Noch brauchen wir für das Kryptieren und das digitale Signieren überhaupt kein Gesetz. Mit der zum Gesetz erhobenen komplexen Regelung des digitalen Signierens wird unterbunden, daß auf diesem Sektor erst einmal weiter experimentiert wird. Hier wird eine Technik in Gesetzesform gegossen, die in rapider Entwicklung begriffen ist. Schon in fünf Jahren mag eine mathematische Forschungsarbeit die digitale Signatur in der gesetzlich verbindlich erklärten Form reif für den Mülleimer gemacht haben. Das Gesetz sieht aber weder vor, aus Erfahrungen zu lernen, noch sieht es vor, die technische Dynamik anders aufzufangen, als alle fünf Jahre eine neue digitale Signatur zu erbringen.
Nützlich ist das Gesetz zur digitalen Signatur allenfalls, um damit die Infrastruktur von Einrichtungen aufzubauen, die die Vergabe und Verwaltung von Kryptoschlüsseln leisten.
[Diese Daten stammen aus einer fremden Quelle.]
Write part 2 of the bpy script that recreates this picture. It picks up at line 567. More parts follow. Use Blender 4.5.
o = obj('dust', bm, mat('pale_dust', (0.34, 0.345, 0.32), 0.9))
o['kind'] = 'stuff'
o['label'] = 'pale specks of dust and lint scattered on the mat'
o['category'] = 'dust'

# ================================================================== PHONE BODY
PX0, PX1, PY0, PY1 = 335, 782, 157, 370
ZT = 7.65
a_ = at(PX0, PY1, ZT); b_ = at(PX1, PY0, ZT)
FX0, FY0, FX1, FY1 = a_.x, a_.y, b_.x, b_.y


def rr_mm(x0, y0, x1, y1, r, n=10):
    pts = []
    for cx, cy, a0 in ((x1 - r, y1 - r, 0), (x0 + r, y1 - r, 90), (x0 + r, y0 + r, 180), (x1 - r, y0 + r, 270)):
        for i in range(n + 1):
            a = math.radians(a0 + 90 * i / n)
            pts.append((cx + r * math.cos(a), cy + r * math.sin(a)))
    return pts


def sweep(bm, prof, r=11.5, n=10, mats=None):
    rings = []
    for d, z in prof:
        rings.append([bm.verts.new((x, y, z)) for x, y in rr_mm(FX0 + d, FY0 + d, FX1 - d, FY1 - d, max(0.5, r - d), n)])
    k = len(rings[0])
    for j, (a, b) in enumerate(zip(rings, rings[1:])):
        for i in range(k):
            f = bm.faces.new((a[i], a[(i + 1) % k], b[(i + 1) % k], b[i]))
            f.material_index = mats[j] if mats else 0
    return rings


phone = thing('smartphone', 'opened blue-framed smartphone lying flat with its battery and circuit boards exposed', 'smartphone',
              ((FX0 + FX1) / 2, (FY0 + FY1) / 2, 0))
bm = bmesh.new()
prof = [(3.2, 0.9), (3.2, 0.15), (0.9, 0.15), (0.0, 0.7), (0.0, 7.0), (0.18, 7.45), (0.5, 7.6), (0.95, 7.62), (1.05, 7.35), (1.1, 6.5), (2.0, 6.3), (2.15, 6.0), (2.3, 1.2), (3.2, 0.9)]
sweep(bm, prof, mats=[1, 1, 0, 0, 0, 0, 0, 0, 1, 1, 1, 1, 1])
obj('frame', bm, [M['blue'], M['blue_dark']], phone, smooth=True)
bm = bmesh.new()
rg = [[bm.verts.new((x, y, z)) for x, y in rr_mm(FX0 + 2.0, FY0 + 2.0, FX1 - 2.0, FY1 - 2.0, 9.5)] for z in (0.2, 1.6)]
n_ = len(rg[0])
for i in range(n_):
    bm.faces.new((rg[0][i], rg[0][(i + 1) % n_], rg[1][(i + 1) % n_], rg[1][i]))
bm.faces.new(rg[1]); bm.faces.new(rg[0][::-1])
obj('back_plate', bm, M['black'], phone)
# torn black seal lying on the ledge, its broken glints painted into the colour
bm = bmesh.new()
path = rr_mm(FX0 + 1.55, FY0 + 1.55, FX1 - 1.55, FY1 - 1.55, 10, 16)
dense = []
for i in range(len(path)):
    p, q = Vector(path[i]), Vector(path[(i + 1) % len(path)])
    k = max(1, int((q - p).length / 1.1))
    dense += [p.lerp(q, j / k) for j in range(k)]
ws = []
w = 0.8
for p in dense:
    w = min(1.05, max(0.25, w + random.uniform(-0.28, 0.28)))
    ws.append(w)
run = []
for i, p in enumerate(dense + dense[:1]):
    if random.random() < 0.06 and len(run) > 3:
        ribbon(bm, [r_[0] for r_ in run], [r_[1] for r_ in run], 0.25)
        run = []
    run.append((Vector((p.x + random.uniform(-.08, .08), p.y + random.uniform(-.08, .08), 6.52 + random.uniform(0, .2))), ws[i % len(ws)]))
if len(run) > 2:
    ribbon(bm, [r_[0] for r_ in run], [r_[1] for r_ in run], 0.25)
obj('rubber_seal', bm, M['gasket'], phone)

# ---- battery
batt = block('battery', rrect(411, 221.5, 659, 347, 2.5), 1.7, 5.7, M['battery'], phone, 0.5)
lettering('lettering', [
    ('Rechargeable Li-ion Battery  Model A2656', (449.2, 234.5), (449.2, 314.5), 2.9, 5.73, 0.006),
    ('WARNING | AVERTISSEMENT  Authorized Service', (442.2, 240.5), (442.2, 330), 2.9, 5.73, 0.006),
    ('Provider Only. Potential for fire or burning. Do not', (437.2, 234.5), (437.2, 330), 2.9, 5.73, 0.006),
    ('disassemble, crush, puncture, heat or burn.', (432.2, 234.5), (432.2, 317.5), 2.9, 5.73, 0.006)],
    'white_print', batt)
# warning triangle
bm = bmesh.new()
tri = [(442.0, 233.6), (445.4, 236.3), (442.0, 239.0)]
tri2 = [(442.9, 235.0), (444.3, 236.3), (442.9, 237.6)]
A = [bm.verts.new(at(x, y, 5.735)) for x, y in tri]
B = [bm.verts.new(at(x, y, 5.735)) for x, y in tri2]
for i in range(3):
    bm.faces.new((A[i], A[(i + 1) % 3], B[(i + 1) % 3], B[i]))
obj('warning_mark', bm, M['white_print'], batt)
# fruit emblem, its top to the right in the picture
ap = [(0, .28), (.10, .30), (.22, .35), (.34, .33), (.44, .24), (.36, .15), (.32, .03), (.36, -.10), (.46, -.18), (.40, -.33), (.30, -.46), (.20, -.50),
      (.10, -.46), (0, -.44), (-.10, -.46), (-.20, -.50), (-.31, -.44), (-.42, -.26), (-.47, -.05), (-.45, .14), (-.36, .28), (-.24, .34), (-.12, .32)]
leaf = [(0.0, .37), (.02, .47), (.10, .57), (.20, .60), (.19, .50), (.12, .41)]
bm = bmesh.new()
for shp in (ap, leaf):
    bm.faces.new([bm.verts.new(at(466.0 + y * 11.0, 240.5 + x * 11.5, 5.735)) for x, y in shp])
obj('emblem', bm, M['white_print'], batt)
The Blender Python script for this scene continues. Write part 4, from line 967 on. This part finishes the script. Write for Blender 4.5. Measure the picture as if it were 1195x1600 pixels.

Damit würden die Vorschläge für ein Kryptogesetz aus dem Hause Kanther - dies ist ein Schnüffel- bzw. ein Kontrollgesetz - auf einen vorbereiteten Boden fallen. Es wird eine Unsicherheitsarchitektur geschaffen, wenn man dieses digitale Signaturgesetz in Verbindung mit dem geplanten Kryptogesetz betrachtet. Hier soll offensichtlich über das digitale Signaturgesetz zuerst Vertrauen wachsen, bevor in der Internet-Kommunikation dann die Kanthersche Schnüffelei greifen wird.
Was sind die Leistungen dieses Gesetzes? Werden Arbeitsplätze geschaffen? Nein, hier wird eher blokkiert. Dieses Gesetz wird dazu führen, daß im Internetbereich eine Reihe von Arbeitsplätzen aus Deutschland ausgelagert wird.
Wird ein datensicheres, wirtschaftliches Agieren gewährleistet? Nein, statt einer Experimentierphase wird ein einziges Modell von Ihnen, Herr Minister, festgeschrieben. Wird hier von Ihnen, Herr Minister, Kundenschutz etabliert? Nein, auch das ist nicht der Fall. Bei Rechtsstreitigkeiten wird in diesem Lande König Kunde, was das Internet und auch ElektronikCommerce anbelangt, weiter nach Kalifornien fahren müssen. Wird vertrauliche Kommunikation gewährleistet? Nein, statt dessen kommt es auf Grund des Signaturgesetzes zu einer Scheinsicherheit, auf der anderen Seite aber zu drohenden Kryptierverboten durch die Bundesregierung und zu Schnüffelei.
Der Hintergrund für diese Entwicklung ist natürlich der Streit zwischen Bund und Ländern um die Medienhoheit. Herr Minister, auch wenn Sie nicht alles so wollten, wie das jetzt in diesem von Ihnen vorgelegten Gesetzentwurf niedergelegt ist, und man Ihnen die Schuld daran nicht alleine in die Schuhe schieben kann, so ist dennoch festzustellen: Durch Ihr Vorgehen treiben Sie dieses Land letztlich dahin, Fragen bezüglich des Internets in Karlsruhe klären zu lassen, anstatt mit den Ländern - das wäre Ihre Aufgabe gewesen - zu einer einheitlichen und tragfähigen Regelung zu kommen. Diese Mühe hätten Sie sich machen müssen. Wir haben dazu letztes Jahr einen Antrag eingebracht. Die Koalitionsfraktionen haben in den Ausschußberatungen unsere Vorschläge sowie die der SPD abgelehnt.
Erstens. Die Bundesregierung hätte einen einheitlichen rechtlichen Regelungsrahmen schaffen müssen. Digitale Dienste hätten einheitlich reguliert werden müssen. Regelungen zum öffentlichen Informationszugang hätten geschaffen werden müssen. Einen Freedom of Information-Act hätten Sie festschreiben müssen; das Recht auf Akteneinsicht ebenfalls.
Zweitens. Die Bundesregierung hätte die Entfaltung selbstbestimmter Nutzung der digitalen Medien sichern müssen.
Drittens. Die Bundesregierung hätte vor allen Dingen auch umfassende Regelungen zum Kundenschutz in diesem Bereich des Internets treffen müssen. Die Bundesregierung hätte nicht nur verbal, sondern real Rechtssicherheit bieten müssen.
Herr Rüttgers, ich komme damit zum Schluß.
Mit diesem Gesetz blockieren Sie nicht nur den Weg in die interaktive Bürgergesellschaft.